We consider randomness extraction by AC0 circuits. The main parameter, $n$, is the length of the source, and all other parameters are functions of it. The additional extraction parameters are the min-entropy bound $k=k(n)$, the seed length $r=r(n)$, the output length $m=m(n)$, and the (output) deviation bound $\epsilon=\epsilon(n)$.
For $k \le n/\log^{\omega(1)}n$, we show that AC0-extraction is possible if and only if $\frac{m}{r}\leq 1+{\rm poly}(\log n)\cdot\frac{k}{n}$; that is, the extraction rate $m/r$ exceeds the trivial rate (of one) by an additive amount that is proportional to the min-entropy rate $k/n$. In particular, non-trivial AC0-extraction (i.e., $m\geq r+1$) is possible if and only if $k\cdot r>n/{\rm poly}(\log n)$. For $k \ge n/\log^{O(1)} n$, we show that AC0-extraction of $r+\Omega(r)$ bits is possible when $r=O(\log n)$, but leave open the question of whether more bits can be extracted in this case.
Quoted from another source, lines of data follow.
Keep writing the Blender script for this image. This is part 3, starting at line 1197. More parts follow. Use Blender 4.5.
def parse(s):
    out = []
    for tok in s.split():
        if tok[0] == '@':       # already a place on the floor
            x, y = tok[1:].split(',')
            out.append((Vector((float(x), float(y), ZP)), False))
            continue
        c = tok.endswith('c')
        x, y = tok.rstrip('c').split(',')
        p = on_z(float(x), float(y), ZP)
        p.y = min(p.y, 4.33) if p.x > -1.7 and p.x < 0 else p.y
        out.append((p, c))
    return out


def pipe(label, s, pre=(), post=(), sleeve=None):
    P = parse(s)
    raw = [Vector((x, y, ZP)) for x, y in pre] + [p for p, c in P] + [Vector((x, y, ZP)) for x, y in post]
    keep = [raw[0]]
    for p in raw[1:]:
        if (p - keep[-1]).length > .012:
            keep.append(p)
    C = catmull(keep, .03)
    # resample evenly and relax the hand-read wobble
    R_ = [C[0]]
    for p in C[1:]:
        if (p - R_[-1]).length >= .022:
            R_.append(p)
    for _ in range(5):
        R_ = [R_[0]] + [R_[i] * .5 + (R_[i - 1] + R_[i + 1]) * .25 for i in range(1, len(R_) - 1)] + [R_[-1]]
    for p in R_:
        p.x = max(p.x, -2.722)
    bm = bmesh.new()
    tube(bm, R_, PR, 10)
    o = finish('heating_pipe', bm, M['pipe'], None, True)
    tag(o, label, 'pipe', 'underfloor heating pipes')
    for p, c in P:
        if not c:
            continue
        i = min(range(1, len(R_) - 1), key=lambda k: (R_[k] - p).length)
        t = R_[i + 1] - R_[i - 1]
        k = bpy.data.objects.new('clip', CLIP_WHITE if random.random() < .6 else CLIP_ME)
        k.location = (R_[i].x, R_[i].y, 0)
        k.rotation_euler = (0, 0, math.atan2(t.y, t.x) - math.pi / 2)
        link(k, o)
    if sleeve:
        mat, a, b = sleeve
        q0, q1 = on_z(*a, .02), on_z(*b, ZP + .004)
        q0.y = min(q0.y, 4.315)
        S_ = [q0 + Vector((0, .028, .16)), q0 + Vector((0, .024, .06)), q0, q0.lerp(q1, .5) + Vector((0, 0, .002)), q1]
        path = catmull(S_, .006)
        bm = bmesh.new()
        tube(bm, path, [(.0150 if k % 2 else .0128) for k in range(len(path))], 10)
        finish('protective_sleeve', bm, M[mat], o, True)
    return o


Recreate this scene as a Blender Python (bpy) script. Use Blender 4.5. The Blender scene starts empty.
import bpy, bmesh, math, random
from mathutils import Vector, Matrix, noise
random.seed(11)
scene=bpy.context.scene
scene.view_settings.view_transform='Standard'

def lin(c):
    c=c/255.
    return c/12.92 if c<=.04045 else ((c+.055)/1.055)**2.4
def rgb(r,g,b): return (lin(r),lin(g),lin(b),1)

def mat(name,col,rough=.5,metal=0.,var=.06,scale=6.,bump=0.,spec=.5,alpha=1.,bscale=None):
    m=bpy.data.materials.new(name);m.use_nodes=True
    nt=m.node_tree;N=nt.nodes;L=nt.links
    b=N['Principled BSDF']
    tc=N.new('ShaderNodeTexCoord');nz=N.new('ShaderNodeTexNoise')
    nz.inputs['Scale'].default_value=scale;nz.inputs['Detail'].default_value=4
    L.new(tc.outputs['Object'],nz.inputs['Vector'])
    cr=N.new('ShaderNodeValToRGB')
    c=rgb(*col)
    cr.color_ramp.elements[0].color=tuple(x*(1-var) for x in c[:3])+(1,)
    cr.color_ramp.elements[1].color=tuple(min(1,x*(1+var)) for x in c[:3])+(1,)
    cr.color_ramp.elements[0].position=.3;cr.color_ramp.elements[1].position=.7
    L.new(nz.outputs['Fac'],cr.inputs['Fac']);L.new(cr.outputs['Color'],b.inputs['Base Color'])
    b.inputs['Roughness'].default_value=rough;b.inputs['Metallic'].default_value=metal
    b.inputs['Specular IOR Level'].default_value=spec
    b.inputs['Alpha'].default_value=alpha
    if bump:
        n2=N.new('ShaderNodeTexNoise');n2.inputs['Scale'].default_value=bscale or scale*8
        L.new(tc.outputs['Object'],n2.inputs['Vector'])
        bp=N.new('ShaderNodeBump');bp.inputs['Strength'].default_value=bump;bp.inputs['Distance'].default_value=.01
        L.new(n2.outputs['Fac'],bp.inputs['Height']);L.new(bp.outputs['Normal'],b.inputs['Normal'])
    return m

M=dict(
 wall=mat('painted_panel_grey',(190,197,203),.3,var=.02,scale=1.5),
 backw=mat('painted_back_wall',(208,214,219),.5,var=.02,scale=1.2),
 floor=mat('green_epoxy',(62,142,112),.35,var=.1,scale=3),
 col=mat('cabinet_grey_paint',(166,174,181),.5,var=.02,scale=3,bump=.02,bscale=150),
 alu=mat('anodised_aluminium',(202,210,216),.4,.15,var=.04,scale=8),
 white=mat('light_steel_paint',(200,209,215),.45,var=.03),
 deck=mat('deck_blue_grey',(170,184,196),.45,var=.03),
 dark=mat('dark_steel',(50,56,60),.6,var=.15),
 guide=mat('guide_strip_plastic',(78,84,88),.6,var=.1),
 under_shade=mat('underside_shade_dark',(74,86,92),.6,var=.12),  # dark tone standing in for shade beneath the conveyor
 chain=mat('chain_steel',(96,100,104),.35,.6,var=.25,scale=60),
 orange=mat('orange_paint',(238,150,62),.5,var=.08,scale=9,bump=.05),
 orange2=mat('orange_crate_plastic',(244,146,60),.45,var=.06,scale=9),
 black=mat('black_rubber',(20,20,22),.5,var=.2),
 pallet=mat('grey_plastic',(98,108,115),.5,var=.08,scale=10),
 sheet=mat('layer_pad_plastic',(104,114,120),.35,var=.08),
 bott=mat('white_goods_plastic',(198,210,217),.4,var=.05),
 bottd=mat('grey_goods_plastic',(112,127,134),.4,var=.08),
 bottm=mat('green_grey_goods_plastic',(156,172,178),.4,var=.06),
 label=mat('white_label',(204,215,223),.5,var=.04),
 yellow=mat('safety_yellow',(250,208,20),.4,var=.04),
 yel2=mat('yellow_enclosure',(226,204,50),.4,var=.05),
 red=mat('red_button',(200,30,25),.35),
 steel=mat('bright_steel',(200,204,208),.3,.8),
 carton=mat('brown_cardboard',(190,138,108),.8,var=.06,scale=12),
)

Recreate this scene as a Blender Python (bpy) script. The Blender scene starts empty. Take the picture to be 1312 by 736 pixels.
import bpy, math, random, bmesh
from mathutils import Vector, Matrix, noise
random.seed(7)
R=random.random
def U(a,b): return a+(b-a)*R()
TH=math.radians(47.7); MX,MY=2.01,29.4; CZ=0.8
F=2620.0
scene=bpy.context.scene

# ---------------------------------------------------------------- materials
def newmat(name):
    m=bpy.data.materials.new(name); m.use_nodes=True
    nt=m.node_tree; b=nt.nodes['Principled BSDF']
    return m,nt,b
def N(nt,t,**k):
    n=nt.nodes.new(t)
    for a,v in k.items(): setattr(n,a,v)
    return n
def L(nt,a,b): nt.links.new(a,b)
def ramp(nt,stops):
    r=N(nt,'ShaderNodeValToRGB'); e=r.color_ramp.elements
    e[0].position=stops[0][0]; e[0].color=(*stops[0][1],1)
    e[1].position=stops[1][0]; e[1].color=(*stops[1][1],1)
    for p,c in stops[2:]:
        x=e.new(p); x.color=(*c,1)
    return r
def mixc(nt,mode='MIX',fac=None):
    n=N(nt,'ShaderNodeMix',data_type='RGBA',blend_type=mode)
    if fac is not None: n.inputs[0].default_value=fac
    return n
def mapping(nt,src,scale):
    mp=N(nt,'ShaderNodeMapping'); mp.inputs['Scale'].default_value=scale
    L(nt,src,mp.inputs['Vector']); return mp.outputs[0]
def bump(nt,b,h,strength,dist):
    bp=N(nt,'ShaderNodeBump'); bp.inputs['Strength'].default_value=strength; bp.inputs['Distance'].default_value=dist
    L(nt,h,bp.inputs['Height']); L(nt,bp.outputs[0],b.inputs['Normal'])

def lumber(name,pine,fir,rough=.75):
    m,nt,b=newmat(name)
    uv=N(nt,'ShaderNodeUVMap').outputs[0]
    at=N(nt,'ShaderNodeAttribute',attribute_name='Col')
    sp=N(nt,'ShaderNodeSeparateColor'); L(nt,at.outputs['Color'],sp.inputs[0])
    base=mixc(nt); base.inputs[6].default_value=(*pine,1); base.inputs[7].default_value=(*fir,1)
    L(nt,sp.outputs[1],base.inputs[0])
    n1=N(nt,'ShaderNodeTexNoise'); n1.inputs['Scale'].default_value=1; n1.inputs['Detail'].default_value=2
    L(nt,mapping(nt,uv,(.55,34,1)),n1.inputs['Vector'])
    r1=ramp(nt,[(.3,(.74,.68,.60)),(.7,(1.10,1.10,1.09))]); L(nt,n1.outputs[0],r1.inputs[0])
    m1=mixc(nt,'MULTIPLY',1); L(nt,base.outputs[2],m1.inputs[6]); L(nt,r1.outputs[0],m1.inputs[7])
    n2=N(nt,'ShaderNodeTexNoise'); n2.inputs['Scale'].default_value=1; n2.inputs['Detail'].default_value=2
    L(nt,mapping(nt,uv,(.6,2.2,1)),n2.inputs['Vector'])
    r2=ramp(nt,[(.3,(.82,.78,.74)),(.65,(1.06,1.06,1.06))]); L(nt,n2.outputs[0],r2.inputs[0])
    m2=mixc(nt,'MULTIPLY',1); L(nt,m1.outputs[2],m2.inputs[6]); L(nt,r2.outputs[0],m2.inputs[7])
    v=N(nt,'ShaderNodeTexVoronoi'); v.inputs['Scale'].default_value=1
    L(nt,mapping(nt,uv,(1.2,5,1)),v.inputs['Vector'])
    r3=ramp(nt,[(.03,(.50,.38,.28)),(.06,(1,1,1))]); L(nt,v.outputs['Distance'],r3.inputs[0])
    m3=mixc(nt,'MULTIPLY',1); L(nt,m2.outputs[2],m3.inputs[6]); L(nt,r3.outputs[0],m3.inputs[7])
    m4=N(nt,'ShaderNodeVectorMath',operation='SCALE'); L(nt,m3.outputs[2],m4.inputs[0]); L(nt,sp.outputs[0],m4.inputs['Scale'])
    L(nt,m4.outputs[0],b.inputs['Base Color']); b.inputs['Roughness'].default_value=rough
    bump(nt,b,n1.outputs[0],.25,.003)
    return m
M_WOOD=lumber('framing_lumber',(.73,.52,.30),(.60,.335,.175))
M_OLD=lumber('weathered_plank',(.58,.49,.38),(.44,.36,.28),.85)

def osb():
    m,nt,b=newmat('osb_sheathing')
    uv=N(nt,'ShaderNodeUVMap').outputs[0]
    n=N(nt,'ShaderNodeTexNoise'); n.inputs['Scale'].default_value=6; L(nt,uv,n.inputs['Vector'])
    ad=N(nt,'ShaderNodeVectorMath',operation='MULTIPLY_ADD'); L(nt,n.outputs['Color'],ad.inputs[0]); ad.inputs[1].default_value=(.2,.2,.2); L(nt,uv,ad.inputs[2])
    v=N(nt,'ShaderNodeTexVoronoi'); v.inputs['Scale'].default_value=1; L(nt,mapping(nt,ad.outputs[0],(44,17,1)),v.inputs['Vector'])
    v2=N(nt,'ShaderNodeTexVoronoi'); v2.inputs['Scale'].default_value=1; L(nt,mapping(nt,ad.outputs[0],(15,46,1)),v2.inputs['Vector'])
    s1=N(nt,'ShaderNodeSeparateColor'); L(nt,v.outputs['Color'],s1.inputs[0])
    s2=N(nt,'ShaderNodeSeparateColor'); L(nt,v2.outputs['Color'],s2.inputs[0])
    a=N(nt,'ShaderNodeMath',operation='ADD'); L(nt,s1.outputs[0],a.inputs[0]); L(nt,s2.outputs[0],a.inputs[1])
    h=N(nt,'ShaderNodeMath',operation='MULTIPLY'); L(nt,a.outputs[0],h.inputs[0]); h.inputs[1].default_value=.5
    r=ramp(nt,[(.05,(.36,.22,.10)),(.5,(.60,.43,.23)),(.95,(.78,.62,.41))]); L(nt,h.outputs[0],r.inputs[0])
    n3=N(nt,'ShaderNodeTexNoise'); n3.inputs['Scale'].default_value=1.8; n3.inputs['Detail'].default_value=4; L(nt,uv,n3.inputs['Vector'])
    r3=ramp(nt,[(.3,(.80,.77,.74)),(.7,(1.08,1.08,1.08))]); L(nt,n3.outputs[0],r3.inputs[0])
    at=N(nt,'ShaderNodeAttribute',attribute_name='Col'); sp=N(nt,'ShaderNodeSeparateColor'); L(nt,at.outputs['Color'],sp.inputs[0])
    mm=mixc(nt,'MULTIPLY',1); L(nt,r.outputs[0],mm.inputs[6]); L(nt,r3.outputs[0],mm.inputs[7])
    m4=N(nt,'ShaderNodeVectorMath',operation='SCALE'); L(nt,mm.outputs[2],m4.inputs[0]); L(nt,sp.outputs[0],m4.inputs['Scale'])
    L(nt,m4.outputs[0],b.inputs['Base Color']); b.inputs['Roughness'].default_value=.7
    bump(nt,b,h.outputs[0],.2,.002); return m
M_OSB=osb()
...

The impossibility result is for constant $\epsilon$, and the possibility result supports $\epsilon=1/{\rm poly}(n)$. The impossibility result is for (possibly) non-uniform AC0, whereas the possibility result hold for uniform AC0. All our impossibility results hold even for the model of bit-fixing sources, where $k$ coincides with the number of non-fixed (i.e., random) bits.
We also consider deterministic AC0 extraction from various classes of restricted sources. In particular, for any constant $\delta>0$, we give explicit AC0 extractors for ${\rm poly}(1/\delta)$ independent sources that are each of min-entropy rate~$\delta$; and four sources suffice for $\delta=0.99$. Also, we give non-explicit AC0 extractors for bit-fixing sources of entropy rate $1/{\rm poly}(\log n)$ (i.e., having $n/{\rm poly}(\log n)$ unfixed bits). This shows that the known analysis of the ``restriction method'' (for making a circuit constant by fixing as few variables as possible) is tight for AC0 even if the restriction is picked deterministically depending on the circuit.